‘In need of materialization of policies to boost rural education’

Primary and Secondary education in South Asia has seen differing level of success at the local, district and sub-regional levels. Pro-primary education schemes with equal and fair education are imparted free of costs in India, however the beneficiaries are among the extremely down-trodden. With the churning of the Higher Education sector, largely remaining State-controlled, the quality and content keeps swinging between average and satisfactory, other than the IITS, IIMs and a handful of extremely well placed universities. For those who can afford to pay their way, such students initially found interest in the UK and USA, and now greater number of South Asians flock across universities in European nations. In countries where high levels of qualification do not necessarily translate into a job, greater number of unemployed youth pressurize the government by their sheer numbers. There is continuing brain-drain from skilled South Asians, which needs a backward flow of brains into the domestic economy for which major changes in policies have been seen in the last couple of years.

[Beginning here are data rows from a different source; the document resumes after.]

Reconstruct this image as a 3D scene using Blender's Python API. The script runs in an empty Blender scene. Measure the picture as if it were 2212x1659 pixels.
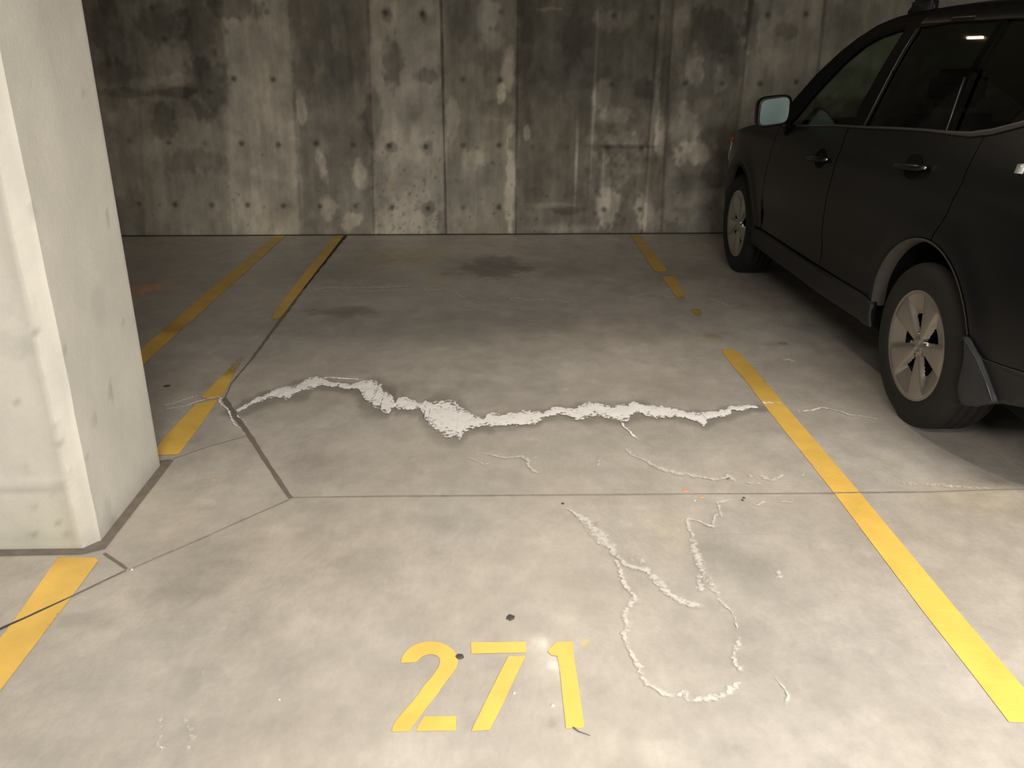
import bpy, bmesh, math, random
import numpy as np
from mathutils import Vector, Matrix
random.seed(7)
sc = bpy.context.scene
col = sc.collection
sc.view_settings.view_transform = 'Standard'
sc.view_settings.look = 'None'
sc.view_settings.exposure = 0.0
sc.cycles.max_bounces = 6; sc.cycles.diffuse_bounces = 3; sc.cycles.glossy_bounces = 3; sc.cycles.transparent_max_bounces = 8
sc.cycles.caustics_reflective = False; sc.cycles.caustics_refractive = False

# ------------------------------------------------------------------ camera
W, H = 2212, 1659
FPX, YAW, PITCH, ROLL, CH = 1824.08, 0.0292520, 0.3751260, 0.00123266, 1.50558
cy_, sy_, cp_, sp_ = math.cos(YAW), math.sin(YAW), math.cos(PITCH), math.sin(PITCH)
FW = np.array([sy_*cp_, cy_*cp_, -sp_]); RT = np.array([cy_, -sy_, 0.0]); UP = np.cross(RT, FW)
R2 = math.cos(ROLL)*RT + math.sin(ROLL)*UP
U2 = -math.sin(ROLL)*RT + math.cos(ROLL)*UP
cam = bpy.data.cameras.new('camera'); co = bpy.data.objects.new('camera', cam); col.objects.link(co)
m = Matrix(((R2[0], U2[0], -FW[0], 0), (R2[1], U2[1], -FW[1], 0), (R2[2], U2[2], -FW[2], CH), (0, 0, 0, 1)))
co.matrix_world = m
cam.sensor_fit = 'HORIZONTAL'; cam.sensor_width = 36; cam.lens = FPX/W*36; cam.clip_start = 0.05
sc.camera = co
WALL_Y = 7.438
CEIL = 2.75

def ray(px, py):
    return (px-W/2)/FPX*R2 - (py-H/2)/FPX*U2 + FW
def fl(px, py):            # a spot measured on the photo -> its place on the garage floor
    d = ray(px, py); t = -CH/d[2]
    return d[0]*t, d[1]*t
def wl(px, py):            # -> its place on the back wall
    d = ray(px, py); t = WALL_Y/d[1]
    return d[0]*t, CH+d[2]*t
def mpp(px, py):           # metres per pixel across the view, on the floor
    x, y = fl(px, py)
    return (np.array([x, y, -CH])@FW)/FPX

# ------------------------------------------------------------------ noise
def vnoise(x, y, seed):
    rs = np.random.RandomState(seed); T = rs.rand(256, 256)
    xi = np.floor(x).astype(int); yi = np.floor(y).astype(int)
    fx = x-xi; fy = y-yi; fx = fx*fx*(3-2*fx); fy = fy*fy*(3-2*fy)
    a = T[xi % 256, yi % 256]; b = T[(xi+1) % 256, yi % 256]; c = T[xi % 256, (yi+1) % 256]; d = T[(xi+1) % 256, (yi+1) % 256]
    return (a*(1-fx)+b*fx)*(1-fy)+(c*(1-fx)+d*fx)*fy
def fbm(x, y, seed, octv=4, gain=.55):
    s = 0; a = 1; n = 0
    for i in range(octv):
        s = s+a*vnoise(x*2**i+i*17.3, y*2**i+i*9.1, seed+i); n += a; a *= gain
    return s/n-.5
def sstep(a, b, x):
    t = np.clip((x-a)/(b-a), 0, 1); return t*t*(3-2*t)

# ------------------------------------------------------------------ material helpers
def newmat(name):
    mt = bpy.data.materials.new(name); mt.use_nodes = True
    nt = mt.node_tree; b = nt.nodes['Principled BSDF']
    return mt, nt, b
def simple(name, colr, rough=.5, metal=0, spec=.5, coat=0, noise=0, nscale=20, bump=0, bscale=200):
    mt, nt, b = newmat(name)
    b.inputs['Base Color'].default_value = (*colr, 1); b.inputs['Roughness'].default_value = rough
    b.inputs['Metallic'].default_value = metal; b.inputs['Specular IOR Level'].default_value = spec
    b.inputs['Coat Weight'].default_value = coat; b.inputs['Coat Roughness'].default_value = .12
    tc = nt.nodes.new('ShaderNodeTexCoord')
    if noise:
        n = nt.nodes.new('ShaderNodeTexNoise'); n.inputs['Scale'].default_value = nscale; n.inputs['Detail'].default_value = 5
        nt.links.new(tc.outputs['Object'], n.inputs['Vector'])
        mx = nt.nodes.new('ShaderNodeMix'); mx.data_type = 'RGBA'
        mx.inputs['A'].default_value = (*[c*(1-noise) for c in colr], 1); mx.inputs['B'].default_value = (*[min(1, c*(1+noise)) for c in colr], 1)
        nt.links.new(n.outputs['Fac'], mx.inputs['Factor']); nt.links.new(mx.outputs['Result'], b.inputs['Base Color'])
    if bump:
        n = nt.nodes.new('ShaderNodeTexNoise'); n.inputs['Scale'].default_value = bscale; n.inputs['Detail'].default_value = 3
        nt.links.new(tc.outputs['Object'], n.inputs['Vector'])
        bp = nt.nodes.new('ShaderNodeBump'); bp.inputs['Strength'].default_value = bump; bp.inputs['Distance'].default_value = .002
        nt.links.new(n.outputs['Fac'], bp.inputs['Height']); nt.links.new(bp.outputs['Normal'], b.inputs['Normal'])
    return mt
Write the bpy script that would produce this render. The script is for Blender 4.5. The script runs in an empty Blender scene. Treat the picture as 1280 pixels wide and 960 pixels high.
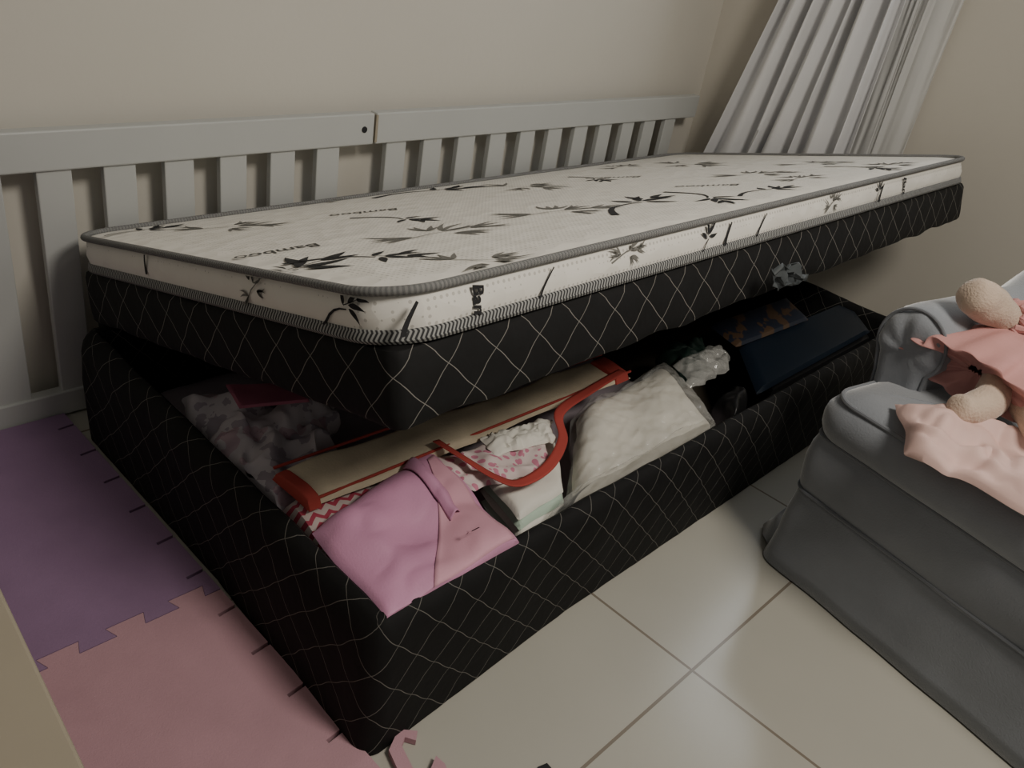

A huge beneficiary of these rethought policies, are the trans-gender population in India and Pakistan, two of South Asia’s largest economies. India and Pakistan, individually are showing the way not just for the region but also for the Asia to include ‘the other gender’ into the higher educational echelons. Besides these, investment in infrastructure, as has always been the first step to creating jobs, is projected to generate employment in not just service sector but also industrial one. The collaborative measure of transfer of knowledge and technology to train local youth are projected to generate skilled professionals within a decade to fill up the technical and educational posts. Investments are projected to reap results benefiting both the domestic population as well as investors, thereby fueling the region’s prospects of bettering the quality of higher education.